_Task objective_: Output the data below in full, character for character.

** START OF Dataset content **

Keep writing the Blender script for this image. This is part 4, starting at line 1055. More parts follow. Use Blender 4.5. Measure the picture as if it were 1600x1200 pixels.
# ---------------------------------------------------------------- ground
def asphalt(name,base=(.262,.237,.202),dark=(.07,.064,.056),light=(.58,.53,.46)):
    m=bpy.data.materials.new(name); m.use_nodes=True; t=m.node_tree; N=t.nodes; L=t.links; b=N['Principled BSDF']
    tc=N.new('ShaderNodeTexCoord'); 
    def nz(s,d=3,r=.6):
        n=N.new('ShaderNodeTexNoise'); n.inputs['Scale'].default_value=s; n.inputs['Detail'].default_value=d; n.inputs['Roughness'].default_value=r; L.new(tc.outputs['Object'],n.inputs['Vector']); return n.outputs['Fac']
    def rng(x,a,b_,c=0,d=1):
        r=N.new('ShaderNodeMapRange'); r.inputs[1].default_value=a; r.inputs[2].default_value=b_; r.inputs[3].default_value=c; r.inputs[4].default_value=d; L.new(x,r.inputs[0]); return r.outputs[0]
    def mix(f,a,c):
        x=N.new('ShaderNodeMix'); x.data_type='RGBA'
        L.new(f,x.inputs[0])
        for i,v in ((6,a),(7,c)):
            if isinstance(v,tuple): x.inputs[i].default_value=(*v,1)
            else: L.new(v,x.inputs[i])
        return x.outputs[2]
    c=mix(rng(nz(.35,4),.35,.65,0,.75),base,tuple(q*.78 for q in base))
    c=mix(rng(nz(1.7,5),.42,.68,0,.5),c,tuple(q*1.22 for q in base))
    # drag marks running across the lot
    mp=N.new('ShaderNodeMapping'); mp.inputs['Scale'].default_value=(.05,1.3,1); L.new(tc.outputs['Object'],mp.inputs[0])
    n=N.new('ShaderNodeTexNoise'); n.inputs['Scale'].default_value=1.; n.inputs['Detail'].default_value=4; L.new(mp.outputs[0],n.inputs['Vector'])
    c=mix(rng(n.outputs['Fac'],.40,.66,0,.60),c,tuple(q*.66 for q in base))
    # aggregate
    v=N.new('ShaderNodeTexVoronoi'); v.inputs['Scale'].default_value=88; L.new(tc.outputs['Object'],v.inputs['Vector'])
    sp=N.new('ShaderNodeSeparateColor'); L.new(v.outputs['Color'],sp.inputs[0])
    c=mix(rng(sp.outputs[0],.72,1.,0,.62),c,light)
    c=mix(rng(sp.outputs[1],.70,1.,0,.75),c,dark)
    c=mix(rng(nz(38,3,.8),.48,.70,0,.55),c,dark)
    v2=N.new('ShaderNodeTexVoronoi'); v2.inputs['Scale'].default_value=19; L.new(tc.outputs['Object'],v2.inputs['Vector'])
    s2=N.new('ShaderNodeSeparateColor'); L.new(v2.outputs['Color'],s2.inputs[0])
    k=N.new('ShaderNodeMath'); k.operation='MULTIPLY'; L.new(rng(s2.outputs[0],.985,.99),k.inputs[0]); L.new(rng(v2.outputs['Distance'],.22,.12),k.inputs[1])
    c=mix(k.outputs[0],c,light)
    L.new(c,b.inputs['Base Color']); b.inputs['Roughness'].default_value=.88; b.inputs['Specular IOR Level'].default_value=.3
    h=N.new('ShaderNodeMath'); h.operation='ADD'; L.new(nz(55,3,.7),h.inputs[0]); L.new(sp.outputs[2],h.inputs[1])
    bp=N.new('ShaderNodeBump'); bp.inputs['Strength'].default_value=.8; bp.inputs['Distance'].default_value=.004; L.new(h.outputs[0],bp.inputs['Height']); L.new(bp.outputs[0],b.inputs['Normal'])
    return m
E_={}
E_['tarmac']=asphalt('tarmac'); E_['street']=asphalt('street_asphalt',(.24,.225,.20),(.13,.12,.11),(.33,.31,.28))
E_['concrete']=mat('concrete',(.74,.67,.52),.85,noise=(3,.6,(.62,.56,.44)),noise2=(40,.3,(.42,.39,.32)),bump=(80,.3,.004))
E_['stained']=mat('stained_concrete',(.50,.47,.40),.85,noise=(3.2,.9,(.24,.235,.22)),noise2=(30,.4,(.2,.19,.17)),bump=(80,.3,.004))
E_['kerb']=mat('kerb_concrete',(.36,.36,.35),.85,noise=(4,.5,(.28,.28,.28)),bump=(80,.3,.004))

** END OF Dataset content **

_Solution_:
Keep writing the Blender script for this image. This is part 4, starting at line 1055. More parts follow. Use Blender 4.5. Measure the picture as if it were 1600x1200 pixels.
# ---------------------------------------------------------------- ground
def asphalt(name,base=(.262,.237,.202),dark=(.07,.064,.056),light=(.58,.53,.46)):
    m=bpy.data.materials.new(name); m.use_nodes=True; t=m.node_tree; N=t.nodes; L=t.links; b=N['Principled BSDF']
    tc=N.new('ShaderNodeTexCoord'); 
    def nz(s,d=3,r=.6):
        n=N.new('ShaderNodeTexNoise'); n.inputs['Scale'].default_value=s; n.inputs['Detail'].default_value=d; n.inputs['Roughness'].default_value=r; L.new(tc.outputs['Object'],n.inputs['Vector']); return n.outputs['Fac']
    def rng(x,a,b_,c=0,d=1):
        r=N.new('ShaderNodeMapRange'); r.inputs[1].default_value=a; r.inputs[2].default_value=b_; r.inputs[3].default_value=c; r.inputs[4].default_value=d; L.new(x,r.inputs[0]); return r.outputs[0]
    def mix(f,a,c):
        x=N.new('ShaderNodeMix'); x.data_type='RGBA'
        L.new(f,x.inputs[0])
        for i,v in ((6,a),(7,c)):
            if isinstance(v,tuple): x.inputs[i].default_value=(*v,1)
            else: L.new(v,x.inputs[i])
        return x.outputs[2]
    c=mix(rng(nz(.35,4),.35,.65,0,.75),base,tuple(q*.78 for q in base))
    c=mix(rng(nz(1.7,5),.42,.68,0,.5),c,tuple(q*1.22 for q in base))
    # drag marks running across the lot
    mp=N.new('ShaderNodeMapping'); mp.inputs['Scale'].default_value=(.05,1.3,1); L.new(tc.outputs['Object'],mp.inputs[0])
    n=N.new('ShaderNodeTexNoise'); n.inputs['Scale'].default_value=1.; n.inputs['Detail'].default_value=4; L.new(mp.outputs[0],n.inputs['Vector'])
    c=mix(rng(n.outputs['Fac'],.40,.66,0,.60),c,tuple(q*.66 for q in base))
    # aggregate
    v=N.new('ShaderNodeTexVoronoi'); v.inputs['Scale'].default_value=88; L.new(tc.outputs['Object'],v.inputs['Vector'])
    sp=N.new('ShaderNodeSeparateColor'); L.new(v.outputs['Color'],sp.inputs[0])
    c=mix(rng(sp.outputs[0],.72,1.,0,.62),c,light)
    c=mix(rng(sp.outputs[1],.70,1.,0,.75),c,dark)
    c=mix(rng(nz(38,3,.8),.48,.70,0,.55),c,dark)
    v2=N.new('ShaderNodeTexVoronoi'); v2.inputs['Scale'].default_value=19; L.new(tc.outputs['Object'],v2.inputs['Vector'])
    s2=N.new('ShaderNodeSeparateColor'); L.new(v2.outputs['Color'],s2.inputs[0])
    k=N.new('ShaderNodeMath'); k.operation='MULTIPLY'; L.new(rng(s2.outputs[0],.985,.99),k.inputs[0]); L.new(rng(v2.outputs['Distance'],.22,.12),k.inputs[1])
    c=mix(k.outputs[0],c,light)
    L.new(c,b.inputs['Base Color']); b.inputs['Roughness'].default_value=.88; b.inputs['Specular IOR Level'].default_value=.3
    h=N.new('ShaderNodeMath'); h.operation='ADD'; L.new(nz(55,3,.7),h.inputs[0]); L.new(sp.outputs[2],h.inputs[1])
    bp=N.new('ShaderNodeBump'); bp.inputs['Strength'].default_value=.8; bp.inputs['Distance'].default_value=.004; L.new(h.outputs[0],bp.inputs['Height']); L.new(bp.outputs[0],b.inputs['Normal'])
    return m
E_={}
E_['tarmac']=asphalt('tarmac'); E_['street']=asphalt('street_asphalt',(.24,.225,.20),(.13,.12,.11),(.33,.31,.28))
E_['concrete']=mat('concrete',(.74,.67,.52),.85,noise=(3,.6,(.62,.56,.44)),noise2=(40,.3,(.42,.39,.32)),bump=(80,.3,.004))
E_['stained']=mat('stained_concrete',(.50,.47,.40),.85,noise=(3.2,.9,(.24,.235,.22)),noise2=(30,.4,(.2,.19,.17)),bump=(80,.3,.004))
E_['kerb']=mat('kerb_concrete',(.36,.36,.35),.85,noise=(4,.5,(.28,.28,.28)),bump=(80,.3,.004))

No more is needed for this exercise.